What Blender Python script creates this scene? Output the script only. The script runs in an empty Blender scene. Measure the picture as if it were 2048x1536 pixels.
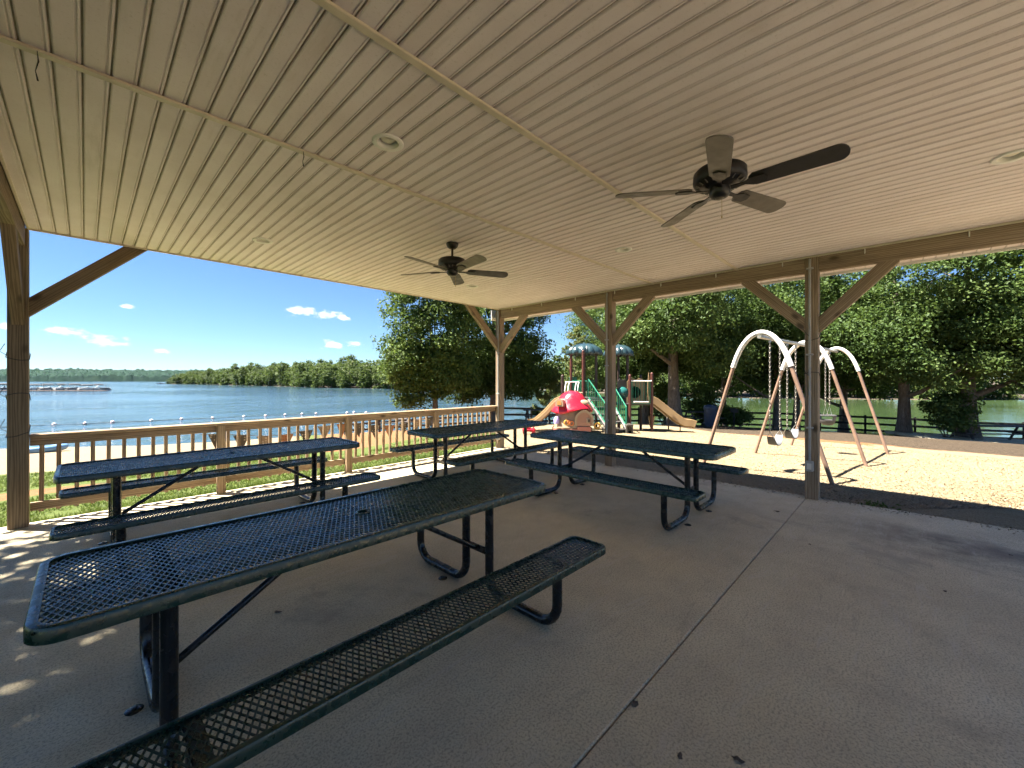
import bpy, math, random
import numpy as np
from mathutils import Vector, Matrix, Quaternion

# ------------------------------------------------------------------ camera, sky, sun, exposure
scn = bpy.context.scene
col = scn.collection
rnd = random.Random(7)

FPX = 822.0                       # focal length in pixels of a 2048 wide picture
HOR = 760.0                       # row of the horizon in that picture
CAMH = 1.5
YAW = math.radians(43.9)
FW = Vector((math.cos(YAW), math.sin(YAW), 0))
RT = Vector((math.sin(YAW), -math.cos(YAW), 0))

cam = bpy.data.cameras.new('camera')
cam.sensor_width = 36.0
cam.lens = FPX / 2048 * 36.0
cam.shift_y = (HOR - 768) / 2048
cam.clip_start = 0.05
cam.clip_end = 8000
camo = bpy.data.objects.new('camera', cam)
col.objects.link(camo)
camo.location = (0, 0, CAMH)
camo.rotation_euler = (math.pi / 2, 0, YAW - math.pi / 2)
scn.camera = camo

SUN = Vector((-1.12, 1.32, 3.35)).normalized()
sun = bpy.data.lights.new('sun', 'SUN')
sun.energy = 4.0
sun.angle = math.radians(0.55)
sun.color = (1.0, 0.93, 0.82)
suno = bpy.data.objects.new('sun', sun)
col.objects.link(suno)
suno.location = (-20, 25, 60)
suno.rotation_euler = (-SUN).to_track_quat('-Z', 'Y').to_euler()

world = bpy.data.worlds.new('World')
scn.world = world
world.use_nodes = True
wn = world.node_tree.nodes
wl = world.node_tree.links
wn.clear()
w_out = wn.new('ShaderNodeOutputWorld')
w_bg = wn.new('ShaderNodeBackground')
w_bg.inputs['Strength'].default_value = 0.05
w_sky = wn.new('ShaderNodeTexSky')
w_sky.sky_type = 'NISHITA'
w_sky.sun_disc = False
w_sky.sun_elevation = math.asin(SUN.z)
w_sky.sun_rotation = math.pi / 2 - math.atan2(SUN.y, SUN.x)
w_sky.altitude = 1200
w_sky.air_density = 1.0
w_sky.dust_density = 0.0
w_sky.ozone_density = 1.6
wl.new(w_bg.outputs[0], w_out.inputs[0])


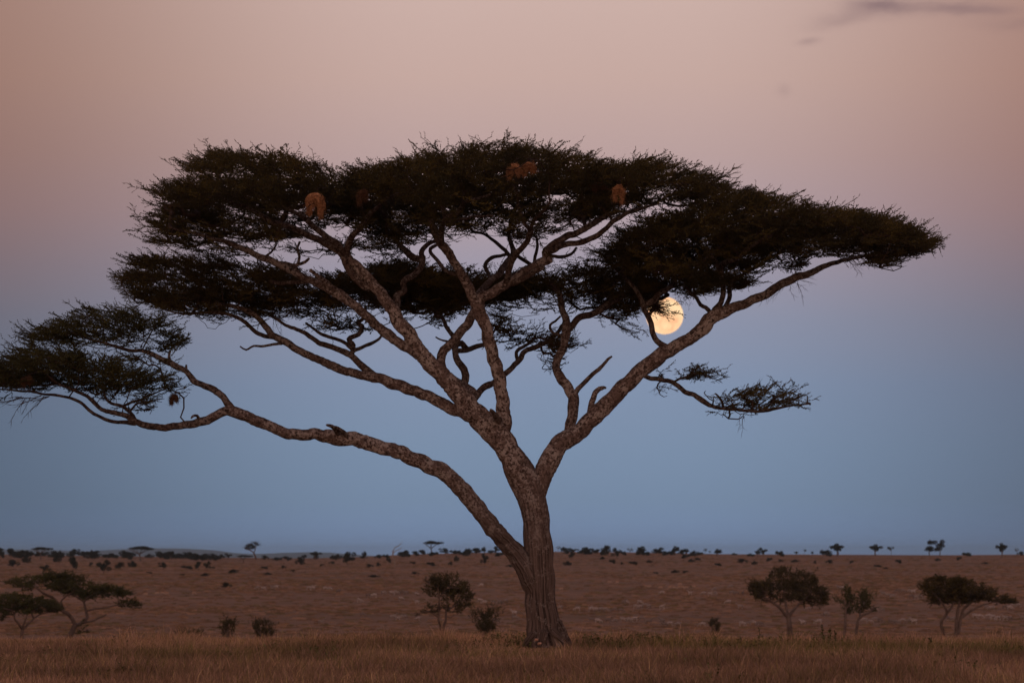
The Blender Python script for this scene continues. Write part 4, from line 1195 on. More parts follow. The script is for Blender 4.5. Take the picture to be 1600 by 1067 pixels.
def tuft_cloud(b, centres, n, size, r, flat=0.5, m=1):
    """leaf clumps: many small tilted faces around the given centres (x,y,z,rx,ry,rz)"""
    for (cx, cy, cz, rx, ry, rz) in centres:
        k = int(n * 1.5 * (rx * rz) ** 0.5)
        d = r.normal(size=(k, 3)); d /= np.linalg.norm(d, axis=1)[:, None]
        d *= r.uniform(0.35, 1.0, (k, 1)) ** 0.5
        c = d * np.array([rx, ry, rz]) + np.array([cx, cy, cz])
        a = r.normal(size=(k, 3)); a[:, 2] *= flat; a /= np.linalg.norm(a, axis=1)[:, None]
        bb = np.cross(a, r.normal(size=(k, 3))); bb /= np.linalg.norm(bb, axis=1)[:, None]
        s_ = size * r.uniform(0.6, 1.5, (k, 1))
        V = np.stack([c - a * s_, c - bb * s_ * .45, c + a * s_, c + bb * s_ * .5], 1).reshape(-1, 3)
        b.add(V, np.arange(4 * k).reshape(k, 4), m=m)


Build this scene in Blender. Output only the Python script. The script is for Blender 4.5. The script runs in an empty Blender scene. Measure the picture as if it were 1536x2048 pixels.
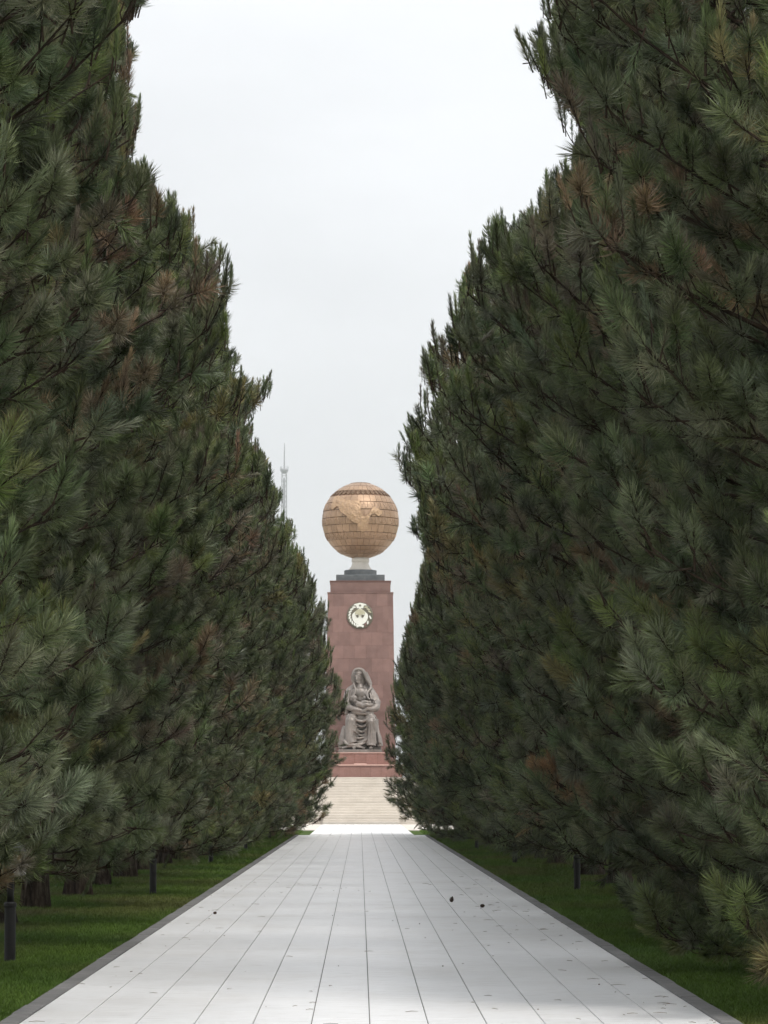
import bpy, bmesh, math, random
import numpy as np
from mathutils import Vector, Matrix, noise as mnoise

random.seed(7)
R = math.radians
SC = bpy.context.scene
COL = SC.collection

# ------------------------------------------------------------------ camera
F = 6800.0                    # focal length in photo pixels (photo is 1536 x 2048)
VPX, HOR = 720.0, 1588.0      # vanishing point of the path in the photo
CAMX, CAMZ = -0.07, 1.6
cam_d = bpy.data.cameras.new('camera')
cam = bpy.data.objects.new('camera', cam_d)
COL.objects.link(cam)
cam_d.sensor_fit = 'VERTICAL'
cam_d.sensor_height = 36.0
cam_d.lens = 36.0 * F / 2048.0
cam_d.clip_start = 0.1
cam_d.clip_end = 20000.0
PITCH = math.atan((HOR - 1024.0) / F)
YAW = math.atan((768.0 - VPX) / F)
cam.location = (CAMX, 0.0, CAMZ)
cam.rotation_euler = (math.pi / 2 + PITCH, 0.0, -YAW)
SC.camera = cam

# ------------------------------------------------------------------ world
SUN_EL, SUN_AZ = R(57.0), R(150.0)      # azimuth clockwise from the view direction (+Y)
w = bpy.data.worlds.new('World')
SC.world = w
w.use_nodes = True
nt = w.node_tree
for n in list(nt.nodes):
    nt.nodes.remove(n)
N = nt.nodes.new
L = nt.links.new
out = N('ShaderNodeOutputWorld')
bg = N('ShaderNodeBackground')
bg.inputs[1].default_value = 1.0
sky = N('ShaderNodeTexSky')
sky.sky_type = 'NISHITA'
sky.sun_disc = False
sky.sun_elevation = SUN_EL
sky.sun_rotation = SUN_AZ
sky.dust_density = 3.0
sk = N('ShaderNodeVectorMath'); sk.operation = 'SCALE'; sk.inputs['Scale'].default_value = 0.08
L(sky.outputs[0], sk.inputs[0])
tc = N('ShaderNodeTexCoord')
sep = N('ShaderNodeSeparateXYZ')
L(tc.outputs['Generated'], sep.inputs[0])
# overcast sky: three times as bright overhead as at the horizon
mx = N('ShaderNodeMath'); mx.operation = 'MAXIMUM'; mx.inputs[1].default_value = 0.0
L(sep.outputs[2], mx.inputs[0])
lum = N('ShaderNodeMath'); lum.operation = 'MULTIPLY_ADD'
lum.inputs[1].default_value = 1.5
lum.inputs[2].default_value = 1.0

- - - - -

▶ **TASK PROMPT**
Copy out every line of the material above exactly, skipping the pictures.

▶ **OUTPUT OF THE TASK**
What Blender Python script creates this scene? Output the script only. The script runs in an empty Blender scene. Measure the picture as if it were 2048x1536 pixels.
import bpy, math, random
import numpy as np
from mathutils import Vector, Matrix, Quaternion

# ------------------------------------------------------------------ camera, sky, sun, exposure
scn = bpy.context.scene
col = scn.collection
rnd = random.Random(7)

FPX = 822.0                       # focal length in pixels of a 2048 wide picture
HOR = 760.0                       # row of the horizon in that picture
CAMH = 1.5
YAW = math.radians(43.9)
FW = Vector((math.cos(YAW), math.sin(YAW), 0))
RT = Vector((math.sin(YAW), -math.cos(YAW), 0))

cam = bpy.data.cameras.new('camera')
cam.sensor_width = 36.0
cam.lens = FPX / 2048 * 36.0
cam.shift_y = (HOR - 768) / 2048
cam.clip_start = 0.05
cam.clip_end = 8000
camo = bpy.data.objects.new('camera', cam)
col.objects.link(camo)
camo.location = (0, 0, CAMH)
camo.rotation_euler = (math.pi / 2, 0, YAW - math.pi / 2)
scn.camera = camo

SUN = Vector((-1.12, 1.32, 3.35)).normalized()
sun = bpy.data.lights.new('sun', 'SUN')
sun.energy = 4.0
sun.angle = math.radians(0.55)
sun.color = (1.0, 0.93, 0.82)
suno = bpy.data.objects.new('sun', sun)
col.objects.link(suno)
suno.location = (-20, 25, 60)
suno.rotation_euler = (-SUN).to_track_quat('-Z', 'Y').to_euler()

world = bpy.data.worlds.new('World')
scn.world = world
world.use_nodes = True
wn = world.node_tree.nodes
wl = world.node_tree.links
wn.clear()
w_out = wn.new('ShaderNodeOutputWorld')
w_bg = wn.new('ShaderNodeBackground')
w_bg.inputs['Strength'].default_value = 0.05
w_sky = wn.new('ShaderNodeTexSky')
w_sky.sky_type = 'NISHITA'
w_sky.sun_disc = False
w_sky.sun_elevation = math.asin(SUN.z)
w_sky.sun_rotation = math.pi / 2 - math.atan2(SUN.y, SUN.x)
w_sky.altitude = 1200
w_sky.air_density = 1.0
w_sky.dust_density = 0.0
w_sky.ozone_density = 1.6
wl.new(w_bg.outputs[0], w_out.inputs[0])


The Blender Python script for this scene continues. Write part 4, from line 1195 on. More parts follow. The script is for Blender 4.5. Take the picture to be 1600 by 1067 pixels.
def tuft_cloud(b, centres, n, size, r, flat=0.5, m=1):
    """leaf clumps: many small tilted faces around the given centres (x,y,z,rx,ry,rz)"""
    for (cx, cy, cz, rx, ry, rz) in centres:
        k = int(n * 1.5 * (rx * rz) ** 0.5)
        d = r.normal(size=(k, 3)); d /= np.linalg.norm(d, axis=1)[:, None]
        d *= r.uniform(0.35, 1.0, (k, 1)) ** 0.5
        c = d * np.array([rx, ry, rz]) + np.array([cx, cy, cz])
        a = r.normal(size=(k, 3)); a[:, 2] *= flat; a /= np.linalg.norm(a, axis=1)[:, None]
        bb = np.cross(a, r.normal(size=(k, 3))); bb /= np.linalg.norm(bb, axis=1)[:, None]
        s_ = size * r.uniform(0.6, 1.5, (k, 1))
        V = np.stack([c - a * s_, c - bb * s_ * .45, c + a * s_, c + bb * s_ * .5], 1).reshape(-1, 3)
        b.add(V, np.arange(4 * k).reshape(k, 4), m=m)


Build this scene in Blender. Output only the Python script. The script is for Blender 4.5. The script runs in an empty Blender scene. Measure the picture as if it were 1536x2048 pixels.
import bpy, bmesh, math, random
import numpy as np
from mathutils import Vector, Matrix, noise as mnoise

random.seed(7)
R = math.radians
SC = bpy.context.scene
COL = SC.collection

# ------------------------------------------------------------------ camera
F = 6800.0                    # focal length in photo pixels (photo is 1536 x 2048)
VPX, HOR = 720.0, 1588.0      # vanishing point of the path in the photo
CAMX, CAMZ = -0.07, 1.6
cam_d = bpy.data.cameras.new('camera')
cam = bpy.data.objects.new('camera', cam_d)
COL.objects.link(cam)
cam_d.sensor_fit = 'VERTICAL'
cam_d.sensor_height = 36.0
cam_d.lens = 36.0 * F / 2048.0
cam_d.clip_start = 0.1
cam_d.clip_end = 20000.0
PITCH = math.atan((HOR - 1024.0) / F)
YAW = math.atan((768.0 - VPX) / F)
cam.location = (CAMX, 0.0, CAMZ)
cam.rotation_euler = (math.pi / 2 + PITCH, 0.0, -YAW)
SC.camera = cam

# ------------------------------------------------------------------ world
SUN_EL, SUN_AZ = R(57.0), R(150.0)      # azimuth clockwise from the view direction (+Y)
w = bpy.data.worlds.new('World')
SC.world = w
w.use_nodes = True
nt = w.node_tree
for n in list(nt.nodes):
    nt.nodes.remove(n)
N = nt.nodes.new
L = nt.links.new
out = N('ShaderNodeOutputWorld')
bg = N('ShaderNodeBackground')
bg.inputs[1].default_value = 1.0
sky = N('ShaderNodeTexSky')
sky.sky_type = 'NISHITA'
sky.sun_disc = False
sky.sun_elevation = SUN_EL
sky.sun_rotation = SUN_AZ
sky.dust_density = 3.0
sk = N('ShaderNodeVectorMath'); sk.operation = 'SCALE'; sk.inputs['Scale'].default_value = 0.08
L(sky.outputs[0], sk.inputs[0])
tc = N('ShaderNodeTexCoord')
sep = N('ShaderNodeSeparateXYZ')
L(tc.outputs['Generated'], sep.inputs[0])
# overcast sky: three times as bright overhead as at the horizon
mx = N('ShaderNodeMath'); mx.operation = 'MAXIMUM'; mx.inputs[1].default_value = 0.0
L(sep.outputs[2], mx.inputs[0])
lum = N('ShaderNodeMath'); lum.operation = 'MULTIPLY_ADD'
lum.inputs[1].default_value = 1.5
lum.inputs[2].default_value = 1.0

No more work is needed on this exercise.